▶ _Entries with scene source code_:
──────────────────────────────

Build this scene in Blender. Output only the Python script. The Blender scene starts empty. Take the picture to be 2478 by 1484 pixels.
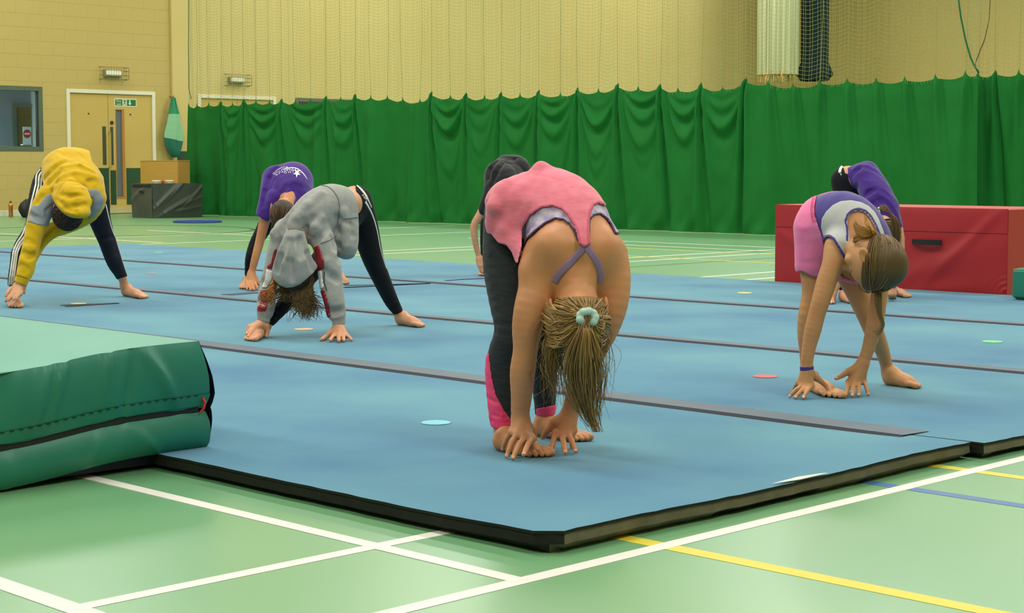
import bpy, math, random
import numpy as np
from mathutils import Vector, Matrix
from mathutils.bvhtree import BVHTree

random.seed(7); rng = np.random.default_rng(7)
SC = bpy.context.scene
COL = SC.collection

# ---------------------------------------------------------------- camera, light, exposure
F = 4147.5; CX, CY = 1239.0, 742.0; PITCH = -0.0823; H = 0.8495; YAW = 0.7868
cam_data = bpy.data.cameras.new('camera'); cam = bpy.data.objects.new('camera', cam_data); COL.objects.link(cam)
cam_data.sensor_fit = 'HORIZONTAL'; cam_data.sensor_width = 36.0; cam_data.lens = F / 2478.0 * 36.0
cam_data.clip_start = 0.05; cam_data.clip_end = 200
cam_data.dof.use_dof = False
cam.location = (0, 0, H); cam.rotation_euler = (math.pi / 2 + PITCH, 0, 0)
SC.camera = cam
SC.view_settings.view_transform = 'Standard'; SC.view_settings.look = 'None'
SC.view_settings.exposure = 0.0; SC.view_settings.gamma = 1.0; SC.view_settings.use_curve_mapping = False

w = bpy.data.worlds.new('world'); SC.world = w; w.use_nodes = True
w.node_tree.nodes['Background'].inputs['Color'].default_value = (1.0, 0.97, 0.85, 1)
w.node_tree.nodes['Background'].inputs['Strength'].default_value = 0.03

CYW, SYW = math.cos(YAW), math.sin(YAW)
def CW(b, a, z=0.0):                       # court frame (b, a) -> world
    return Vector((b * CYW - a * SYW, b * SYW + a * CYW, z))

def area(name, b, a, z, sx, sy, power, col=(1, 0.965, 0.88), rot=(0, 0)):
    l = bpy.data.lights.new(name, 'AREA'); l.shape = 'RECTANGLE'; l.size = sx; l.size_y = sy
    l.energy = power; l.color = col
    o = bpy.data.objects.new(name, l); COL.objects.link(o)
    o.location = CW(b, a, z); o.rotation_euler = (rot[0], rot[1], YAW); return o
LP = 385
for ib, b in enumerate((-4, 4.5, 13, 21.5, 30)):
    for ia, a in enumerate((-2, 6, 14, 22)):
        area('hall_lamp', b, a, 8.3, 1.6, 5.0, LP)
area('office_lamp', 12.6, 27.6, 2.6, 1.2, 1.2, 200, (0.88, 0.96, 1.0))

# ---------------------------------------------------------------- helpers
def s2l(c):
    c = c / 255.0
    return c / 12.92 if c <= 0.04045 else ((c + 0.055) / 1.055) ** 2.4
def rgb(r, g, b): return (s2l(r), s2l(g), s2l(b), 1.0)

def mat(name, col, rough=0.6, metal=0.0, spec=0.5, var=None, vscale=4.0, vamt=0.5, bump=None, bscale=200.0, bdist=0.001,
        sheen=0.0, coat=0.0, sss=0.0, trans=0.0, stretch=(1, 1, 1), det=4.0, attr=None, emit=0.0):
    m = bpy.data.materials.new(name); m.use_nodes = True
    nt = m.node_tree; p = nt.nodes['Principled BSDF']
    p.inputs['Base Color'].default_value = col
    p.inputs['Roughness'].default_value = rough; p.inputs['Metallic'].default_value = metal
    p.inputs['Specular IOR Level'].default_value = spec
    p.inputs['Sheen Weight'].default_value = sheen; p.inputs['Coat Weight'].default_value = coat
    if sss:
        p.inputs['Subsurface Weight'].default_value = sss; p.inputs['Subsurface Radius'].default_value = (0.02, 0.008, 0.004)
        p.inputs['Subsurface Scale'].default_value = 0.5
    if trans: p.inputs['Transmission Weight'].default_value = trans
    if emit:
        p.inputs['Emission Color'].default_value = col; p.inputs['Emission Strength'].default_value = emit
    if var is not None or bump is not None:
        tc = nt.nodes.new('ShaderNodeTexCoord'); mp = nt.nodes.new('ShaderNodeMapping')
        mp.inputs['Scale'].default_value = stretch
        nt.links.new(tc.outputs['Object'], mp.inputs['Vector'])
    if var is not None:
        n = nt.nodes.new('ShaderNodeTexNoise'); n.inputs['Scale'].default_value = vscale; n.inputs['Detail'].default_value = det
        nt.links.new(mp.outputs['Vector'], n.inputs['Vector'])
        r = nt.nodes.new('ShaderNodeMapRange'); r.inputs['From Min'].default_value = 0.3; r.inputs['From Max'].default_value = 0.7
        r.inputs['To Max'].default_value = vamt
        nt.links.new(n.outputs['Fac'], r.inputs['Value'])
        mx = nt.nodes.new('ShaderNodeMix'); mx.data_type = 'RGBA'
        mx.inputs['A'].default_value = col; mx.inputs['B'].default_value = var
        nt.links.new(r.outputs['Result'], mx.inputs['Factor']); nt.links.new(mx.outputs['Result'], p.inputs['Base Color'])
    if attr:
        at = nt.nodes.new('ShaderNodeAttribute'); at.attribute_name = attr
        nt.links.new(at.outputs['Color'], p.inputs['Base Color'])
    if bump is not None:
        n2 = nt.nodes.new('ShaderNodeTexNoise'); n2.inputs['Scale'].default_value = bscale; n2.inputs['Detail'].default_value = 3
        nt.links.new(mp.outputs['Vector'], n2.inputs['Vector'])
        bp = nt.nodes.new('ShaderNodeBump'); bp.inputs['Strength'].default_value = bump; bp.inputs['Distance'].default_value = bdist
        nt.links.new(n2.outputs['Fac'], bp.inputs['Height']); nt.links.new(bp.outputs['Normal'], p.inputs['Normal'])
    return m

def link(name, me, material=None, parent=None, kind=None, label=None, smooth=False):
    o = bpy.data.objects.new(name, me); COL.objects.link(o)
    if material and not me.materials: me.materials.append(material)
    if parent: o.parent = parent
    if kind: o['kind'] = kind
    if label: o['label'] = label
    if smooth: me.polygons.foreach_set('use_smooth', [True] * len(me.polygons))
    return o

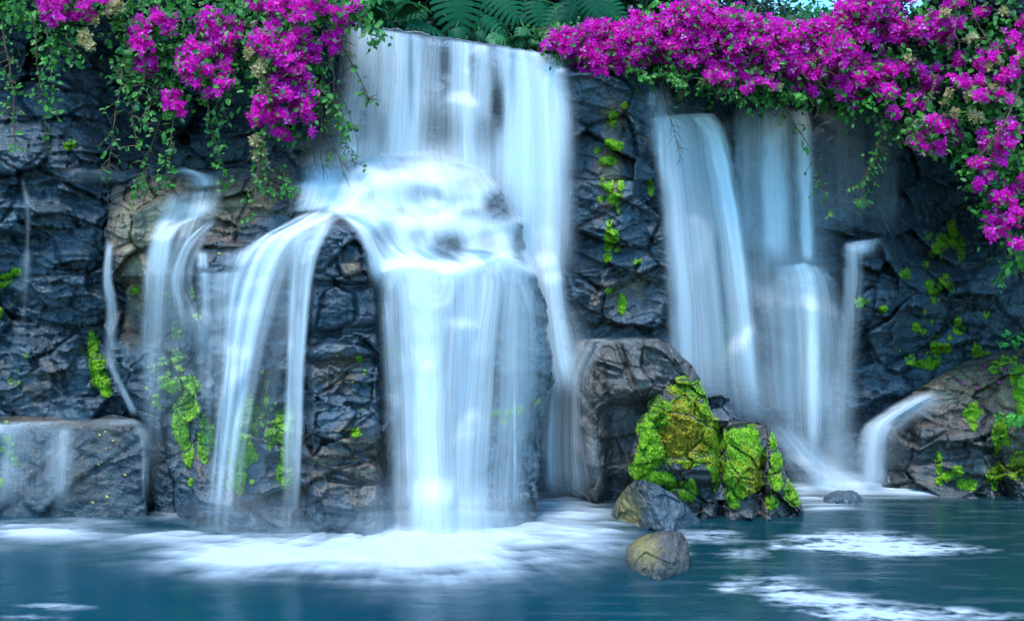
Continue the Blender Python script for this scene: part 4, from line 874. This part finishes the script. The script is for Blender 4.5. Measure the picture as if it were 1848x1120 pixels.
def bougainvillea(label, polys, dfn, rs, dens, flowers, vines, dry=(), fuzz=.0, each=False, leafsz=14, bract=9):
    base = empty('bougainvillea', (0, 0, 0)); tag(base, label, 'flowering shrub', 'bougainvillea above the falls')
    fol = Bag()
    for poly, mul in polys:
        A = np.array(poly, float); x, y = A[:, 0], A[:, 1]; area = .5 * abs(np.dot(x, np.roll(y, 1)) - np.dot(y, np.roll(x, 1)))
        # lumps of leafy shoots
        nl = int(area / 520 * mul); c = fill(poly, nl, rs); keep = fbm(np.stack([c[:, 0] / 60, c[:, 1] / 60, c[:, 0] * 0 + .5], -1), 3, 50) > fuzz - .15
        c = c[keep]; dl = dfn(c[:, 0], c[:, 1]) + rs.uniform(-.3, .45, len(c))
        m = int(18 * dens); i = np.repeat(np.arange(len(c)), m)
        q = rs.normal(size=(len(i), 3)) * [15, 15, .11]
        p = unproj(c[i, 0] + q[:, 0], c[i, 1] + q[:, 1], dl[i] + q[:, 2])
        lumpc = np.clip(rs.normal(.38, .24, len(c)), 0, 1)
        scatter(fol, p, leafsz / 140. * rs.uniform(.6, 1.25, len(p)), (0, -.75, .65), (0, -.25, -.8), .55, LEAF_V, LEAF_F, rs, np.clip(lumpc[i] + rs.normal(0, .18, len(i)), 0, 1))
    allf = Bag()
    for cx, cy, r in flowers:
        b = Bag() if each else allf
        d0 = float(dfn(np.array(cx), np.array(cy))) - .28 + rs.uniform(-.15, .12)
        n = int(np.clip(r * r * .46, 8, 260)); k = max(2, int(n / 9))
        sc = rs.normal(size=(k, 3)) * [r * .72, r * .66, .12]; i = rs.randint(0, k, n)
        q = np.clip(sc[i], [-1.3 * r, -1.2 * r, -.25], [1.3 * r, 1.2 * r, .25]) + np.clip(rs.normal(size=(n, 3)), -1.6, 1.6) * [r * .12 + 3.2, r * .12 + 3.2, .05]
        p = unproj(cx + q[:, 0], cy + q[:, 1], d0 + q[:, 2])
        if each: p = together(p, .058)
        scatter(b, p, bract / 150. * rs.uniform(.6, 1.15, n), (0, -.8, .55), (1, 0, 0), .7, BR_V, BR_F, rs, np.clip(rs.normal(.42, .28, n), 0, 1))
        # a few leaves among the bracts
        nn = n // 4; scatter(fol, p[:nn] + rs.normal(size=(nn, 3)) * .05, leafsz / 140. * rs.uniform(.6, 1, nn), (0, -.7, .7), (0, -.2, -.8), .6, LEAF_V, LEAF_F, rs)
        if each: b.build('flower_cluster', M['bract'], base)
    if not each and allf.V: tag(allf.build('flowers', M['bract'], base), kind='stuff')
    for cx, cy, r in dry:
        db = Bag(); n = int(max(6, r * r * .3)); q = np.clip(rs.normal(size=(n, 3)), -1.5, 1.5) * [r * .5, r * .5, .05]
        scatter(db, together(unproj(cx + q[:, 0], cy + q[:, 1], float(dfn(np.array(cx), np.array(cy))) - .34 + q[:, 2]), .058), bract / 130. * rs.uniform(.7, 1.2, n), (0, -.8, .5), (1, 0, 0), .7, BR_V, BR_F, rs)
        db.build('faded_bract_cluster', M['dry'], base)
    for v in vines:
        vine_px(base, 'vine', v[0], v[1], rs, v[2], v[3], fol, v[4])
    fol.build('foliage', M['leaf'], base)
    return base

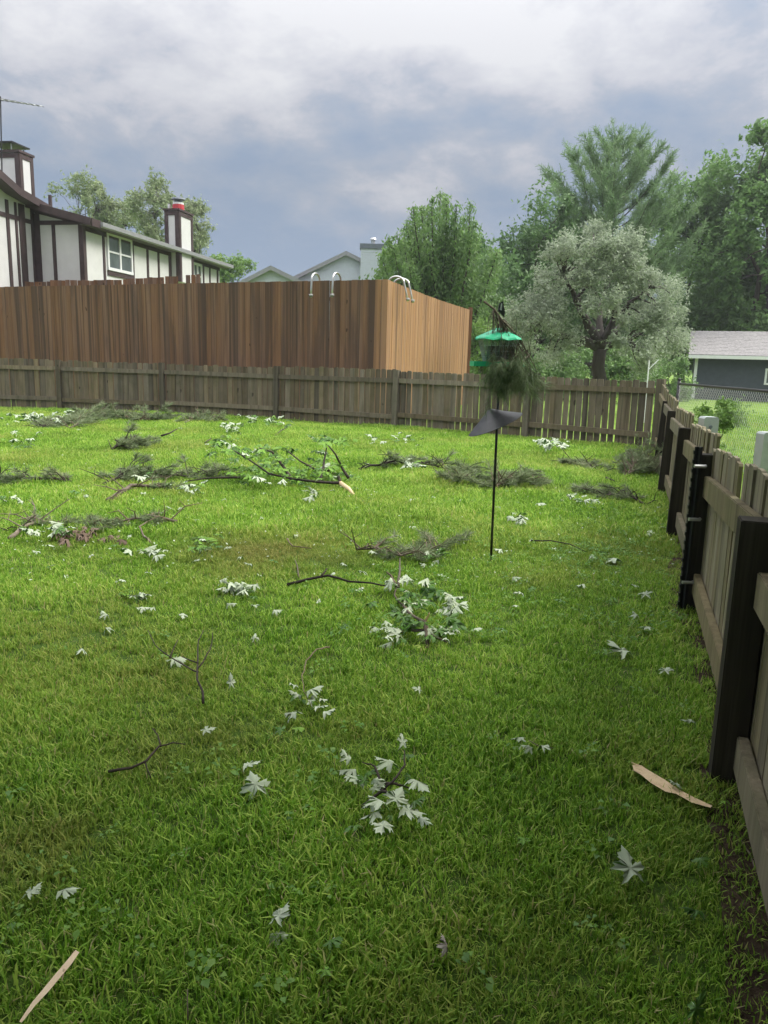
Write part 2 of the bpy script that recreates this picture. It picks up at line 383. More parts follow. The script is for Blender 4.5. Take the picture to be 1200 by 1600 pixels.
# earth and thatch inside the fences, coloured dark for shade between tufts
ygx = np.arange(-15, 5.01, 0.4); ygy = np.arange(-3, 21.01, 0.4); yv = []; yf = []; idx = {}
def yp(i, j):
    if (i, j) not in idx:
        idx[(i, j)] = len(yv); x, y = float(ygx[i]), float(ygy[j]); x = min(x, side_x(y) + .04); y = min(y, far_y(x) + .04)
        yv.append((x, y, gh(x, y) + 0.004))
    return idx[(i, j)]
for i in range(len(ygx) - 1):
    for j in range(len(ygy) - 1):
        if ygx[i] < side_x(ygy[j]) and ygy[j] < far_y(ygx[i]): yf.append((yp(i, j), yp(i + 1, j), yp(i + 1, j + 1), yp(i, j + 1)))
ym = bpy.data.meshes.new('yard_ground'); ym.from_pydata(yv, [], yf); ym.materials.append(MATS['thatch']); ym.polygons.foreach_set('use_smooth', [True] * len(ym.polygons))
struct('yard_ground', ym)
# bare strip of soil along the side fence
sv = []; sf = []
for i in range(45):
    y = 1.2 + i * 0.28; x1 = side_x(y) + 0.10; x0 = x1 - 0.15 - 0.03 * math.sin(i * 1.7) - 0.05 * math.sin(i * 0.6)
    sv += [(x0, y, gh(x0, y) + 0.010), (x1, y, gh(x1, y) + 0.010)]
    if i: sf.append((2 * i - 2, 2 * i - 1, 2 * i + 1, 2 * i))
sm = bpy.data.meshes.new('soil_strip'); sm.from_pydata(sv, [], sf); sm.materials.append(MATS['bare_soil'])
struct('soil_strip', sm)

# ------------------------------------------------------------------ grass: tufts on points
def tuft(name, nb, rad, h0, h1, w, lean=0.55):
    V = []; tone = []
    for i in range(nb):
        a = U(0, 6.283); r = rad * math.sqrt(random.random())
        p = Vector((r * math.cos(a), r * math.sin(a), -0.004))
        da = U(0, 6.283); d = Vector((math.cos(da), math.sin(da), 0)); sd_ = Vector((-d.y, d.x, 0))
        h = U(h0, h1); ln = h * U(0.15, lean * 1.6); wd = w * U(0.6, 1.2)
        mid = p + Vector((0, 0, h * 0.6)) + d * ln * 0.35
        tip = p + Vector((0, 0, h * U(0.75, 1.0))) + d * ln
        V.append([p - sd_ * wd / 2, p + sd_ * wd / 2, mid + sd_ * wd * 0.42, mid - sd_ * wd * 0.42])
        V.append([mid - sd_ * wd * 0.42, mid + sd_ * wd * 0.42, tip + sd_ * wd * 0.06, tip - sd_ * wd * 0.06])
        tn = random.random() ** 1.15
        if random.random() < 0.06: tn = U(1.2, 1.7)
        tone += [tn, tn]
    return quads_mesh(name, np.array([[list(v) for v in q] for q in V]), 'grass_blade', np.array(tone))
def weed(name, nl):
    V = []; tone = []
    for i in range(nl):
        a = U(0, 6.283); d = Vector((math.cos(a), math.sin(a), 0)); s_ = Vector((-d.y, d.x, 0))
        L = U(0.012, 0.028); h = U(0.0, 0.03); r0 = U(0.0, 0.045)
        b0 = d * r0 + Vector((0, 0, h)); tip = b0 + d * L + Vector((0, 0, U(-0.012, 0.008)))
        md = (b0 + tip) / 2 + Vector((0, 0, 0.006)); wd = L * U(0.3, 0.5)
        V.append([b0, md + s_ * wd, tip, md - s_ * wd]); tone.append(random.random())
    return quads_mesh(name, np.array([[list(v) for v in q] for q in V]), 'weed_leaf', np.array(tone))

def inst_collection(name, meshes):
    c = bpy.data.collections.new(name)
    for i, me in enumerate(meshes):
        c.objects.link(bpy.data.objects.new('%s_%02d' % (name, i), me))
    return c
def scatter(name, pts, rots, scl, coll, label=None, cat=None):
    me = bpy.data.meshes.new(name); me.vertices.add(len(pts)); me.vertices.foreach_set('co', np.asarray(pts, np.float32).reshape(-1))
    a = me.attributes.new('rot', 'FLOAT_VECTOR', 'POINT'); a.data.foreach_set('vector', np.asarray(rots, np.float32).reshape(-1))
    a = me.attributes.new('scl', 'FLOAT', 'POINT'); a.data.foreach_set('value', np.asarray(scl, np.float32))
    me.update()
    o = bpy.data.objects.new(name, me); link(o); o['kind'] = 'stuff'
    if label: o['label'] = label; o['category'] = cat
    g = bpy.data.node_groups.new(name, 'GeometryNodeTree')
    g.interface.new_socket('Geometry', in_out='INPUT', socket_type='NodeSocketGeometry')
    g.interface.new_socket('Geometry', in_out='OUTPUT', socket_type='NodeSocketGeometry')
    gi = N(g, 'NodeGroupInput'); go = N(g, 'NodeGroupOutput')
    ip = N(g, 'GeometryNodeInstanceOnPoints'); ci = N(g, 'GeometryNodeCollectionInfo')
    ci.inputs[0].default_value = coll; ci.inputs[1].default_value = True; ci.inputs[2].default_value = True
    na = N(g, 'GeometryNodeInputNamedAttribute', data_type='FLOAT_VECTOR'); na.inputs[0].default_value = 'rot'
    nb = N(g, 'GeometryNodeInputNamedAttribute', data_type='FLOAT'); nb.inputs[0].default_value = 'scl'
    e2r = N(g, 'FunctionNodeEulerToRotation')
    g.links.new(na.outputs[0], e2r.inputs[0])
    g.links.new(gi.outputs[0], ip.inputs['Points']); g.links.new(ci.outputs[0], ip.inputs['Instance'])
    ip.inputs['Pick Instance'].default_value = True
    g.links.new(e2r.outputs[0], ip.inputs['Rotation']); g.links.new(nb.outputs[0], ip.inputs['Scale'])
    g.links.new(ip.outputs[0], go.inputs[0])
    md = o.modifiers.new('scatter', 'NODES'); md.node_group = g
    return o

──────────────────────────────

▶ _The problem_: Starting at the first line of the material, output exactly the lines up to and including the one with "COL = SC.collection". Do not include the pictures.

▶ _Answer in full_:
Build this scene in Blender. Output only the Python script. The Blender scene starts empty. Take the picture to be 2478 by 1484 pixels.
import bpy, math, random
import numpy as np
from mathutils import Vector, Matrix
from mathutils.bvhtree import BVHTree

random.seed(7); rng = np.random.default_rng(7)
SC = bpy.context.scene
COL = SC.collection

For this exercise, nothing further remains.